Title: Re: Successive Approximation ADC Code
Post by: Tashrafkhan on May 13, 2019, 10:54 am
I've already provided the schematic and the flow chart along my post
Title: Re: Successive Approximation ADC Code
Post by: 6v6gt on May 13, 2019, 11:10 am
OK. So I guess that is an "academic" exercise. The flow chart describes the logic you have to implement in the box labeled "Control Logic and output register".

It looks like you have 3 inputs (GPIO pins): inputs Clock, Start Conversion and Comparator.
You have 1 simple digital output: EOC
You have to understand how you deliver data to the DAC. In the worst case, this requires 8 output pins.
You also have to know how you are to deliver the final output. Maybe writing to the serial monitor is good enough or some other serial method. You'll have a problem with a small microprocessor if it also has to be a parallel output because you'll soon run out of GPIO pins.

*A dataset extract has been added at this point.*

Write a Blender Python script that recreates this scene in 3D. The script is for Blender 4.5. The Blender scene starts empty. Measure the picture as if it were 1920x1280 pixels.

I've already provided the schematic and the flow chart along my post
What does the DAC look like in the hardware ?
Title: Re: Successive Approximation ADC Code
Post by: Paul__B on May 13, 2019, 12:30 pm
You'll have a problem with a small microprocessor if it also has to be a parallel output because you'll soon run out of GPIO pins.
Actually, that is fairly easy.  That parallel output is what is fed to the DAC.  When it is finalised, you merely strobe it to whatever successive device you wish.
Title: Re: Successive Approximation ADC Code
Post by: 6v6gt on May 13, 2019, 01:00 pm
Actually, that is fairly easy.  That parallel output is what is fed to the DAC.  When it is finalised, you merely strobe it to whatever successive device you wish.
That is possible, but these appear to be drawn in the block diagram as separate 8 bit bus. Maybe also that the "Arduino" the OP is using to implement the control logic also includes an external 8 bit shift register.

I found the exercise quite interesting because I have never studied a successive approximation ADC before and now, from this thread, I have understood how it works. We didn't do interesting stuff like that when I was at school.
Title: Re: Successive Approximation ADC Code
Post by: david_2018 on May 13, 2019, 01:15 pm
Do you have an actual schematic showing how the hardware is wired, the "schematic" given in the pdf document is more of a block diagram, and doesn't give anywhere near enough information for anyone to give you specific advice. The flowchart gives the basic logic for the code, have you made any attempt to write the code, and if so can you post it?

The only confusing part I see in the logic is that the MSB is being referred to as D1, and the counter k starts at 1, most programmers are going to think of MSB as D7 and LSB as D0, and start loop counters at 0.
Title: Re: Successive Approximation ADC Code
Post by: Paul__B on May 13, 2019, 02:51 pm
most programmers are going to think of MSB as D7 and LSB as D0, and start loop counters at 0.
That would of course, depend on whether they are Lilliputian or Blefuscutian.